=== What to work on ===
Restate each of the lines below word for word and drop every picture.

=== Source material ===
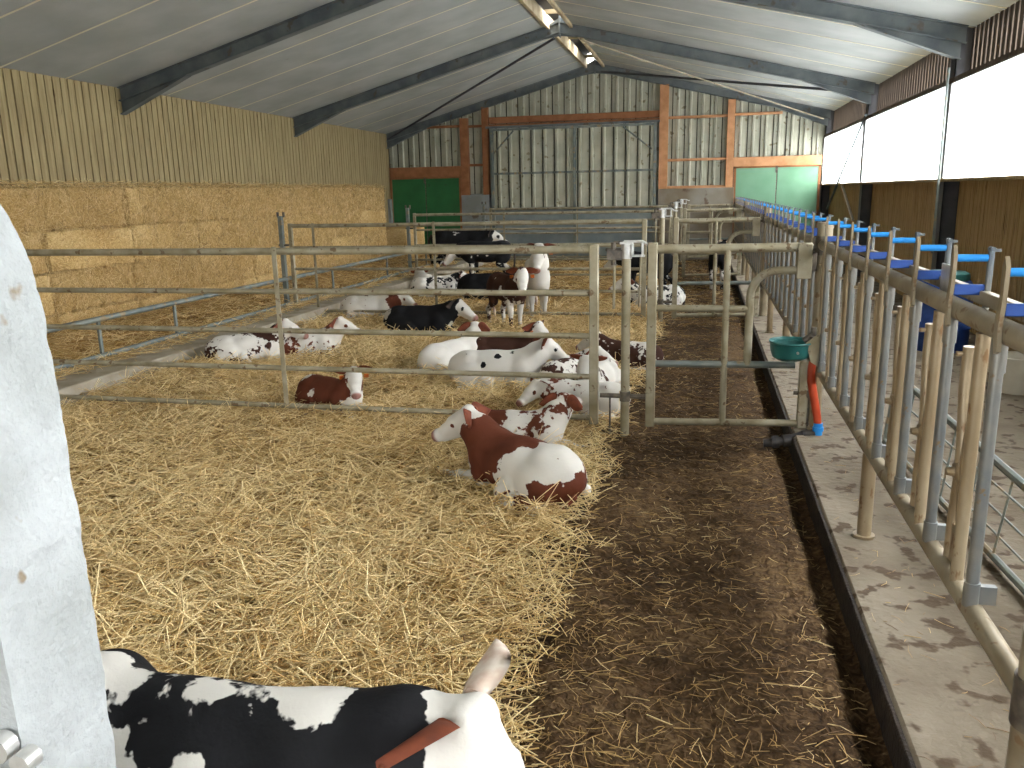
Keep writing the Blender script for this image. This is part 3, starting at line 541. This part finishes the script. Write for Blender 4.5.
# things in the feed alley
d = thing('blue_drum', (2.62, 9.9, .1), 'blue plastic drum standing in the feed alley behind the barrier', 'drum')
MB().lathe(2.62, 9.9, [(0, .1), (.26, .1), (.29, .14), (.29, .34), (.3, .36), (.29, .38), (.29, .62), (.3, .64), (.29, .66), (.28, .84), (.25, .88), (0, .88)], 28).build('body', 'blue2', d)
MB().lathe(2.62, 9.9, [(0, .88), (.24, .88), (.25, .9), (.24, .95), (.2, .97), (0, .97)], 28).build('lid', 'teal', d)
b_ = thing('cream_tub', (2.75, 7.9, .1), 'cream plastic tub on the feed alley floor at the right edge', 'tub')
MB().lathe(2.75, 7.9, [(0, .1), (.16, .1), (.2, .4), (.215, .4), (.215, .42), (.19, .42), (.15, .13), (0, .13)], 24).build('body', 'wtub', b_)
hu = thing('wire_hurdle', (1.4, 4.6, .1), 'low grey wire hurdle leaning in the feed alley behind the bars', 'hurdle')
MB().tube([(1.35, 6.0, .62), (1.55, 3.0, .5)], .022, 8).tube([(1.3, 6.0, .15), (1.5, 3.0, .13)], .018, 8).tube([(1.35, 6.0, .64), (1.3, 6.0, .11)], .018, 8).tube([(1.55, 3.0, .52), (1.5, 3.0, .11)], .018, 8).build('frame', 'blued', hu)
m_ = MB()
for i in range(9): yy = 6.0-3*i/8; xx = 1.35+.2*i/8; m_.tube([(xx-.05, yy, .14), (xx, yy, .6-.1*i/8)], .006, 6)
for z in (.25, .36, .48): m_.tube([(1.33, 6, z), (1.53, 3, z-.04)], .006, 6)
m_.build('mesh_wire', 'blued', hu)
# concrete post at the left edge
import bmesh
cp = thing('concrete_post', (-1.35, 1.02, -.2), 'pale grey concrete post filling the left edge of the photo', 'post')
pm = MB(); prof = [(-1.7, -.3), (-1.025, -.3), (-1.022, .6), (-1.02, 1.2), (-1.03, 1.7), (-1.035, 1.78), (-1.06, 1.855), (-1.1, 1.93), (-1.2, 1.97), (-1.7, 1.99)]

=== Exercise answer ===
Keep writing the Blender script for this image. This is part 3, starting at line 541. This part finishes the script. Write for Blender 4.5.
# things in the feed alley
d = thing('blue_drum', (2.62, 9.9, .1), 'blue plastic drum standing in the feed alley behind the barrier', 'drum')
MB().lathe(2.62, 9.9, [(0, .1), (.26, .1), (.29, .14), (.29, .34), (.3, .36), (.29, .38), (.29, .62), (.3, .64), (.29, .66), (.28, .84), (.25, .88), (0, .88)], 28).build('body', 'blue2', d)
MB().lathe(2.62, 9.9, [(0, .88), (.24, .88), (.25, .9), (.24, .95), (.2, .97), (0, .97)], 28).build('lid', 'teal', d)
b_ = thing('cream_tub', (2.75, 7.9, .1), 'cream plastic tub on the feed alley floor at the right edge', 'tub')
MB().lathe(2.75, 7.9, [(0, .1), (.16, .1), (.2, .4), (.215, .4), (.215, .42), (.19, .42), (.15, .13), (0, .13)], 24).build('body', 'wtub', b_)
hu = thing('wire_hurdle', (1.4, 4.6, .1), 'low grey wire hurdle leaning in the feed alley behind the bars', 'hurdle')
MB().tube([(1.35, 6.0, .62), (1.55, 3.0, .5)], .022, 8).tube([(1.3, 6.0, .15), (1.5, 3.0, .13)], .018, 8).tube([(1.35, 6.0, .64), (1.3, 6.0, .11)], .018, 8).tube([(1.55, 3.0, .52), (1.5, 3.0, .11)], .018, 8).build('frame', 'blued', hu)
m_ = MB()
for i in range(9): yy = 6.0-3*i/8; xx = 1.35+.2*i/8; m_.tube([(xx-.05, yy, .14), (xx, yy, .6-.1*i/8)], .006, 6)
for z in (.25, .36, .48): m_.tube([(1.33, 6, z), (1.53, 3, z-.04)], .006, 6)
m_.build('mesh_wire', 'blued', hu)
# concrete post at the left edge
import bmesh
cp = thing('concrete_post', (-1.35, 1.02, -.2), 'pale grey concrete post filling the left edge of the photo', 'post')
pm = MB(); prof = [(-1.7, -.3), (-1.025, -.3), (-1.022, .6), (-1.02, 1.2), (-1.03, 1.7), (-1.035, 1.78), (-1.06, 1.855), (-1.1, 1.93), (-1.2, 1.97), (-1.7, 1.99)]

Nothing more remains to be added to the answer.